De quoi sera fait demain?
La thérapie budgétaire nous a évité de l’incertitude. A un moment, certains pays ont évoqué le sabordage de la monnaie unique. Cela aurait agité les marchés et provoqué une crise de change. A coup sûr, cela n’aurait pas été du meilleur effet pour la tenue de la monnaie nationale tunisienne.

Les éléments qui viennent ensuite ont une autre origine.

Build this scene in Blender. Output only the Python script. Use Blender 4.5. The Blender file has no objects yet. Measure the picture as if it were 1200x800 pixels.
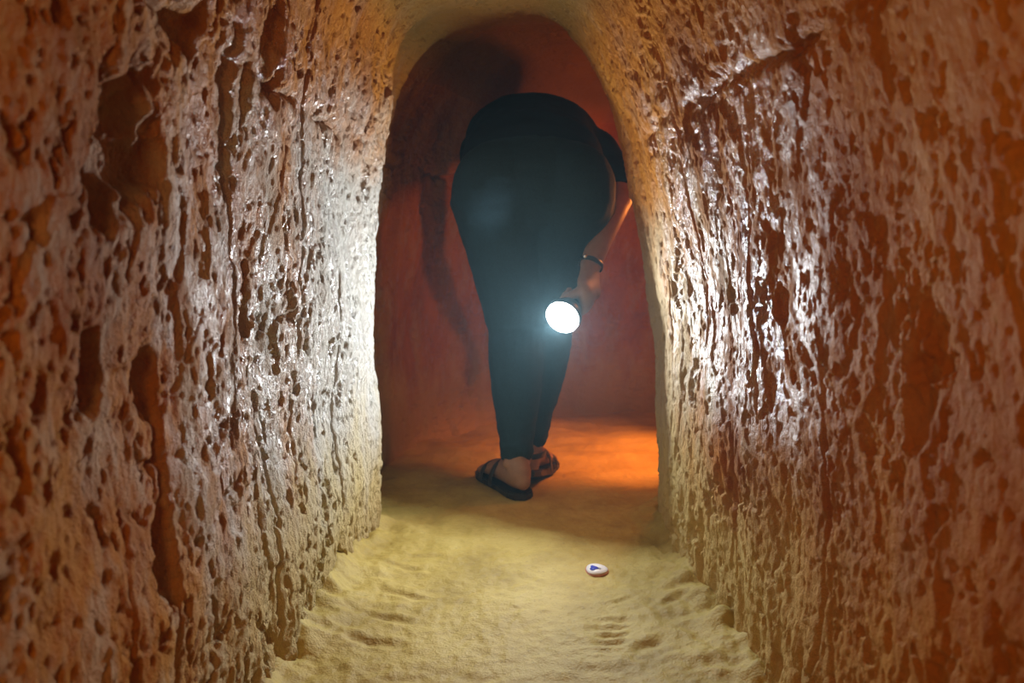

Le sommet de Bruxelles était, de ce point de vue, salutaire pour la stabilité du dinar. Ceci, pour ce qui concerne les questions budgétaires et financières. Mais la relance industrielle en eurozone s’accompagnera-t-elle d’un même espoir de relance de la croissance dans les pays du pourtour méditerranéen et, naturellement en Tunisie? Tout dépend de la volonté d’ouverture de l’eurozone. Si ses pays membres considèrent que le partenariat avec les pays du pourtour est une partie de la réponse à leur redémarrage, il faut espérer un reflux d’IDE et des perspectives expansionnistes pour nous. En revanche, s’ils estiment qu’ils peuvent commencer par la relocalisation, alors nous serons très exposés au plan de nos exportations et notre développement en pâtira.